My home and my spaces are full of objets d’memory. I have piles of things. Boxes of things. Bookcases of things. Walls hung with things. And closets full of things. My personal things. My stuff.

Many people would look at my things and think, “You have too many things.” That’s not what I think. I think I need one more thing. Maybe two more things.

But maybe it’s time to say, “I have enough stuff; it’s time to concentrate on writing, family, legacy, children and grandchildren.”

As I mature, I find myself hanging on to or purchasing things that reflect some moment, some situation, some significant event or some memory of times gone by. And right now, half of you are reading this and saying, “Yep, that’s how I feel.” And the other half are saying, “Why doesn’t this guy just throw crap away, like I do?”

Today I read a short passage that basically said: “It’s just an object. Take a picture of it so that you can keep the memory, and then throw it away.” Some people agree with that philosophy. I don’t. I don’t have objects. I have life.

Many of the possessions I have saved or bought over the years are a direct reflection of that life, and the experiences, lessons and memories of those reflections. When I look at things I have collected, they make me remember, they make me think, and they make me smile.

The article I read said, “Have experiences. Not stuff.” I say have experiences AND stuff. And there’s a reason. A deep emotional reason.

Whether it’s a letter written to me by my 7-year-old child (now 37) or a plate she made for me at Christmas, pictures that I took while I was living in Berlin in 1967 or a little piece of the Berlin wall, my things are a remembrance of times that helped me mold a philosophy. Their physical and mental presence creates an experience base that allows me to live today to the fullest, and the peaceful confidence of knowing that that wisdom will also prepare me for tomorrow.

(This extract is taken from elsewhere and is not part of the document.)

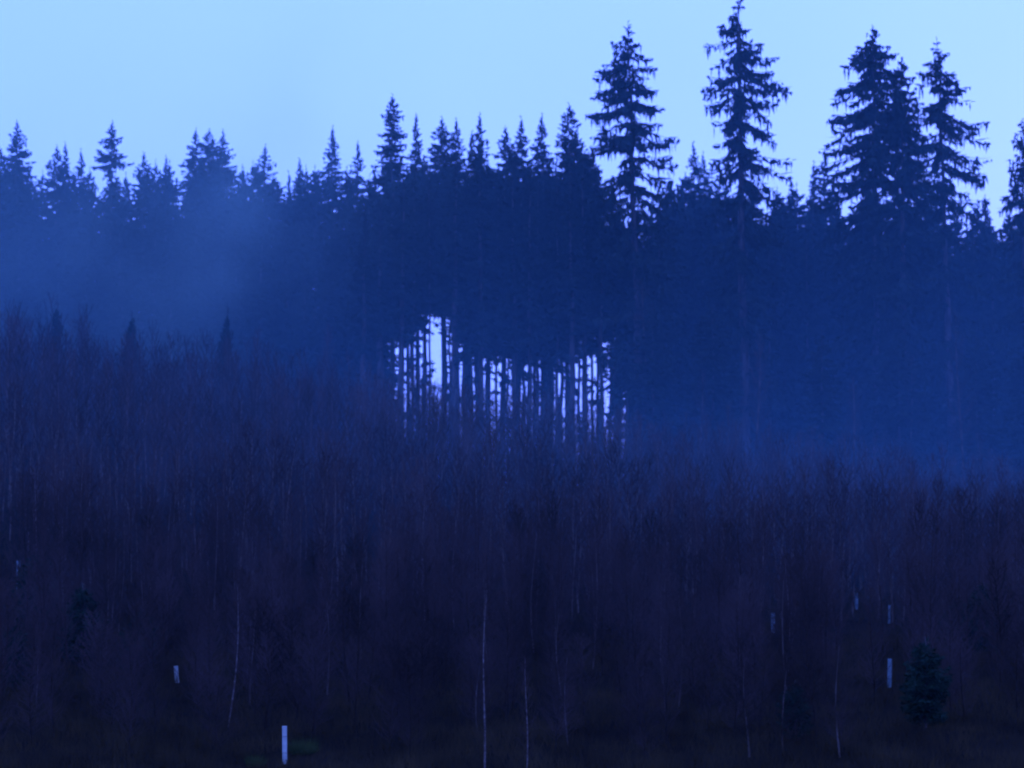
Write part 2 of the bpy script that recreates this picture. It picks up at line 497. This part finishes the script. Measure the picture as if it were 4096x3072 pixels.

My past life, ever clear in my mind from my amassed stuff, and my present life, where I have everything in full view, help me march into my future life with a solid foundation of experiential wisdom, internal happiness and an expectation that the future will be as good as or better than the past.

I’m emotionally attached – tossers are logically detached.

And, I think all the people who are “tossers” only toss to a point. They’re not about to toss an old photo of their family. They may toss away an old T-shirt, but not a handwritten letter from their mom or dad. Everyone to some degree is a keeper. And just because I am an uber-keeper doesn’t mean that I’ve lost my sense of reality. Quite the opposite. My emotional past keeps me grounded in the present.

I don’t live in the past. Rather, I remember the past and take those lessons into today and tomorrow. I’m able to teach lessons because I have learned lessons.

I’ve spent the last 17.5 years writing about my experiences, my philosophies, my lessons learned, and how I’ve taken those lessons and made them success lessons.

Yes, I fear fire. Yes, I fear burglary. Those would be harsh lessons of the present. Luckily, if everything were gone, I’ve spent so many years with these memories in front of my mind, they’d never be lost or faded. They’re etched into my soul, not just my mind.

I’m not challenging you to save your stuff. I’m merely sharing with you what my stuff has taught me, and what it means to me.

In sales, 95 percent of people buy on emotion and justify their purchase logically. Maybe you can learn a new lesson in sales from your own purchases, whether you keep your stuff or toss it.